⟨
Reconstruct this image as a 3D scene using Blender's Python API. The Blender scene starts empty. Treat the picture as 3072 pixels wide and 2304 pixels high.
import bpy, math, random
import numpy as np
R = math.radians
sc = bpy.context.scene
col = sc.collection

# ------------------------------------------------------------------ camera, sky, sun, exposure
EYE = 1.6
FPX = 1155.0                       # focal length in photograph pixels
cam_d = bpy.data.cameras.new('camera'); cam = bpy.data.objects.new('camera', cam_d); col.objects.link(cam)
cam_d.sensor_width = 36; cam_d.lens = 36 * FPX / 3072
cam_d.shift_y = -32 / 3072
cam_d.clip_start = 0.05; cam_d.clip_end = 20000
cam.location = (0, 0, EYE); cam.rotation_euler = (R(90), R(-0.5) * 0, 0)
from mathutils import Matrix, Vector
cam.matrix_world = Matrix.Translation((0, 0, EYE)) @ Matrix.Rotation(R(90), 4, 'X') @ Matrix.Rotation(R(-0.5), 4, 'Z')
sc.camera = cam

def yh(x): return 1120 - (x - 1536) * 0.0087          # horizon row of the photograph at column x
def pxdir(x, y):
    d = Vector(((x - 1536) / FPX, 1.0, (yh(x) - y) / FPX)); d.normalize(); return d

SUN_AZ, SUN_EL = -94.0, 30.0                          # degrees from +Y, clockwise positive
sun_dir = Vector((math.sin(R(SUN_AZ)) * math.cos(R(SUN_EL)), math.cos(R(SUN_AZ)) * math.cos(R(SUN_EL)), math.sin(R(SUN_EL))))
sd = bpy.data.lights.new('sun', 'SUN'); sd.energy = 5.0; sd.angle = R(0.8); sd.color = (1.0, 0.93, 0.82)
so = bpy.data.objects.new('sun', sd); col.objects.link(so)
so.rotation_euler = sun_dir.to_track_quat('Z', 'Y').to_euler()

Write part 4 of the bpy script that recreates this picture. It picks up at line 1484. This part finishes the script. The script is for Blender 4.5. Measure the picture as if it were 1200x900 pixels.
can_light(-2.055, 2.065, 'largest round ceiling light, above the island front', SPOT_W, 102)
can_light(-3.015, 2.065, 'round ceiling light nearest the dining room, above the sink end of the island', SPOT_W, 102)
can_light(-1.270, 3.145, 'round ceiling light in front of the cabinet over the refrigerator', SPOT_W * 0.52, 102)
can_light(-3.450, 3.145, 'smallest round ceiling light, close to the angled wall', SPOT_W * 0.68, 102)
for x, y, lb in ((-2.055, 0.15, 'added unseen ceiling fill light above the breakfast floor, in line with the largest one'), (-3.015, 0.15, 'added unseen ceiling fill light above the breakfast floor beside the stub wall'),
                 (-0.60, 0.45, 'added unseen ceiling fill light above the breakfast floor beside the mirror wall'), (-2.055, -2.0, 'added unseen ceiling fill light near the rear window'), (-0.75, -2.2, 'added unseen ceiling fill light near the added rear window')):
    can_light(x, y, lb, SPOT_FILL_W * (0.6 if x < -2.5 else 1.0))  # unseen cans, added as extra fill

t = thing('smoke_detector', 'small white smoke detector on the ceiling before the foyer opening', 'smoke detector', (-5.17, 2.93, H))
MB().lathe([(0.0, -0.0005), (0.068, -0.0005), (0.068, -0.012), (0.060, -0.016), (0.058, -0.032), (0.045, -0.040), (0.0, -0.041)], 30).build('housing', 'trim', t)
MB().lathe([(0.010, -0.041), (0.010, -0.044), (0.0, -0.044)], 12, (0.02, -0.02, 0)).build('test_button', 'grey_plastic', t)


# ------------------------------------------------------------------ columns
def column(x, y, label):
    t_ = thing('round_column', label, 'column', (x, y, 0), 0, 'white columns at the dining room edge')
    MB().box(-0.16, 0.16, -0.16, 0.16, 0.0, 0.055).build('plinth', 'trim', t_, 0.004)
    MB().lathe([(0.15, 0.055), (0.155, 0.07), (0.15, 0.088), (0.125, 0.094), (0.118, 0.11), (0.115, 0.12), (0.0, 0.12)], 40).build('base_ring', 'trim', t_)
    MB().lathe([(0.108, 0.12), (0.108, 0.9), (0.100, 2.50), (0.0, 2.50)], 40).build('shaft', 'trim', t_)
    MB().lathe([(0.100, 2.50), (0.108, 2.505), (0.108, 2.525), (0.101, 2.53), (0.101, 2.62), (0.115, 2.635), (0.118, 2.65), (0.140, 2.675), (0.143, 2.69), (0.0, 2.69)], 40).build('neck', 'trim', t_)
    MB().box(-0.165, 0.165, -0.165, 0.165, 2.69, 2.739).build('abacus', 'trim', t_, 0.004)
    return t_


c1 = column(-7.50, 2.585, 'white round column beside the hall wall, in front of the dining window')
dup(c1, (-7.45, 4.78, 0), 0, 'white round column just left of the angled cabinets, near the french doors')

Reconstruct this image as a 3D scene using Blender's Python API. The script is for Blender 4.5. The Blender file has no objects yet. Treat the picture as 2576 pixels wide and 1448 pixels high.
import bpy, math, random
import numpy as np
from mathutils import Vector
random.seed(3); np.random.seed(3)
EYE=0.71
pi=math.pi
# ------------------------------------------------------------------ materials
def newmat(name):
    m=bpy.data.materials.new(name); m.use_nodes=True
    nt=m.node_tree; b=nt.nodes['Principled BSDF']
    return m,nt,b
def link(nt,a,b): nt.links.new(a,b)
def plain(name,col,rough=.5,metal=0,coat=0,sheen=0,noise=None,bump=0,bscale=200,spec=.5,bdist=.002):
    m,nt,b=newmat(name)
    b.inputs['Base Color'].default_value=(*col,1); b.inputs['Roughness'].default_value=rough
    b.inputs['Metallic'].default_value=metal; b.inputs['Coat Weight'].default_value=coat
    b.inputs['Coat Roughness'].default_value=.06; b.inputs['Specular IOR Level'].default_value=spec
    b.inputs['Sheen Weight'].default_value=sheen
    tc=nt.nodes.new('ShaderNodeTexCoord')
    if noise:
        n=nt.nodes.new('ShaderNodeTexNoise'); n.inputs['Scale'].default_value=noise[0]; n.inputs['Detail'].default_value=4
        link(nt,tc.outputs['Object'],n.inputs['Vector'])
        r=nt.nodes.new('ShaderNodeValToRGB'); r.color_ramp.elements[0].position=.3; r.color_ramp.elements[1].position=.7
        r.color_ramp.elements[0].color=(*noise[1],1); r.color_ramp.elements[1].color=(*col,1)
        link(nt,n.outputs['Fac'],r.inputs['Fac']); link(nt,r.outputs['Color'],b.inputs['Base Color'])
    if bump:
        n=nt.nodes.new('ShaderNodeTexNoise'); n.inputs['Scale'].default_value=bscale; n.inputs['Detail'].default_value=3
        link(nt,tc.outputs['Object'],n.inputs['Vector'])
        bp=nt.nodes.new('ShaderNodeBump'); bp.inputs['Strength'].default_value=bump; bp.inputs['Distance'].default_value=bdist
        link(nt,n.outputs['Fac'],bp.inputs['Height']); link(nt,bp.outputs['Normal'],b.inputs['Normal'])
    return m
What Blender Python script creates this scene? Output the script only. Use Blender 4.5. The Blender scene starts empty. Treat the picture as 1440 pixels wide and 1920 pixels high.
⟩
TASK REQUIREMENTS →
Print the lines from the line with "Write part 4" to the line with "0)).build('test_button', 'grey_plastic', t)" exactly, and print nothing else. Both of those lines are included.

FINISHED TASK →
Write part 4 of the bpy script that recreates this picture. It picks up at line 1484. This part finishes the script. The script is for Blender 4.5. Measure the picture as if it were 1200x900 pixels.
can_light(-2.055, 2.065, 'largest round ceiling light, above the island front', SPOT_W, 102)
can_light(-3.015, 2.065, 'round ceiling light nearest the dining room, above the sink end of the island', SPOT_W, 102)
can_light(-1.270, 3.145, 'round ceiling light in front of the cabinet over the refrigerator', SPOT_W * 0.52, 102)
can_light(-3.450, 3.145, 'smallest round ceiling light, close to the angled wall', SPOT_W * 0.68, 102)
for x, y, lb in ((-2.055, 0.15, 'added unseen ceiling fill light above the breakfast floor, in line with the largest one'), (-3.015, 0.15, 'added unseen ceiling fill light above the breakfast floor beside the stub wall'),
                 (-0.60, 0.45, 'added unseen ceiling fill light above the breakfast floor beside the mirror wall'), (-2.055, -2.0, 'added unseen ceiling fill light near the rear window'), (-0.75, -2.2, 'added unseen ceiling fill light near the added rear window')):
    can_light(x, y, lb, SPOT_FILL_W * (0.6 if x < -2.5 else 1.0))  # unseen cans, added as extra fill

t = thing('smoke_detector', 'small white smoke detector on the ceiling before the foyer opening', 'smoke detector', (-5.17, 2.93, H))
MB().lathe([(0.0, -0.0005), (0.068, -0.0005), (0.068, -0.012), (0.060, -0.016), (0.058, -0.032), (0.045, -0.040), (0.0, -0.041)], 30).build('housing', 'trim', t)
MB().lathe([(0.010, -0.041), (0.010, -0.044), (0.0, -0.044)], 12, (0.02, -0.02, 0)).build('test_button', 'grey_plastic', t)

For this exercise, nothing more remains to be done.